Тем временем 1991 году к бартеру прибегали 60 % промышленных предприятий, на его долю приходилось 12 % объема поставляемых ресурсов. После того, как было отменено регулирование большинства цен и тарифов, характер и масштабы использования бартера изменились, но отнюдь не в пользу денежных расчетов. По данным "Российского экономического барометра", в 1992 году доля бартера прошла через минимум (4 %), а с весны 1993 года наблюдалась отчетливая тенденция к росту его присутствия в экономике. По данным опроса на основе выборки "Российского экономического барометра", проводившегося в рамках проекта Министерства экономики "Мониторинг состояния и поведения предприятий", в 1995 году для решения проблем снабжения к бартеру прибегали 62 % предприятий. Согласно данным РЭБ, доля бартерных обменов в экономике возросла с 6 % в 1992 году до 51 % по итогам 1998 года, причем темпы ее роста в этот период не обнаруживали никаких признаков замедления, после же кризиса, выпавшего на осень этого года, даже умозрительно, не прибегая к экспертным оценкам, можно видеть еще большее увеличение доли бартерных операций.

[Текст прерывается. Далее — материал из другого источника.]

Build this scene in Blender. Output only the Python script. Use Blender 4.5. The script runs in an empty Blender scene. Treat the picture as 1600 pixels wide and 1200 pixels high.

Весной 1997 года у трети предприятий доля бартера в продажах составляла от 30 до 70 % и еще у трети — свыше 70 %. Наиболее широкое применение бартера отмечалось в химии и нефтехимии (42 %) и в промышленности стройматериалов (38 %), далее следовали машиностроение (34 %), лесная и легкая промышленность (по 33 %) и пищевая индустрия (19 %). Обе группы данных наглядно показывают, как постепенно нарастающая неликвидность выпускаемой продукции заставляет производителей увеличивать долю бартерных сделок в общем объеме продаж.
То есть те отрасли, где навстречу выведению из оборота денежных ресурсов предприятий шло обесценивание основных фондов как за счет инфляционных механизмов, так и за счет физического износа необновляемых производственных мощностей, в массовом порядке выводили свои обороты не просто из рублей системы (что как бы планировалось с целью дальнейшего де-факто замещения рубля долларом), но вообще уходили от денежного обращения.
Эта ситуация не сказалась видимым образом на ходе и итогах приватизации. Скорее даже она облегчила приватизационные процессы, поскольку таким образом были сняты вопросы о том, почему предприятия продаются по цене, значительно ниже из собственных годовых балансов. Но поскольку расчеты между предприятиями велись в неденежной форме, балансы были достаточно мизерны для такого рода неудобных вопросов.
Ловушка оказалась в другом — приватизированные предприятия совсем даже не становились автоматически субъектами товарно-денежных отношений, аналогичных принятым в Северной Америке или Западной Европе. Приватизированные, они так и остались с теми же мизерными оборотами, какими располагали до приватизации. Более того, кризис 1998 года даже снизил эти обороты в денежном выражении. Таким образом денежная емкость российского рынка оказалась никоим образом не сопоставима с емкостью советского внутреннего рынка, в качественном измерении, повторим, оценивавшегося более, чем в половину американского. Годовой бюджет Российской Федерации, исчисленный в долларах по курсу Центрального банка, оказывается примерно в 50 раз меньше, чем бюджет США, доходы которого переваливают за 1700 миллиардов долларов. Разумеется, такая мизерная экономика не может сколь-нибудь существенно, качественно изменить ситуацию с обеспечением доллара.
Мы пришли к тому, что крушение системы "второго мира", как казалось, способное освежить и насытить новым качеством "первый мир", оказалось почти совсем бесполезно для стабилизации доллара, а с ним — и всей экономической системы Запада. Но эта ситуация начала менять качество самого доллара, то есть он сам, будучи количественной величиной, начал в силу своей всеобщности, всемирности, парадоксальным образом обретать некое качество — качество самой "вещной вещи".
Как уже говорилось выше, доллар стал мерилом всего, даже тех вещей, которые еще сто лет назад, казалось, никак не могли быть исчислены: талант, творчество, успех, красота и масса других понятий, свойственных человеческой культуре, и казалось бы, никак не связанных с деньгами, обрели благодаря всеобщему проникновению рынка свою цену, свой денежный эквивалент. Тем самым, стало возможно вообще не обладать никакими качествами, а лишь их количественным выражение для того, чтобы иметь успех — причем успех столь же универсальный, как и сама денежная единица в "дивном новом мире".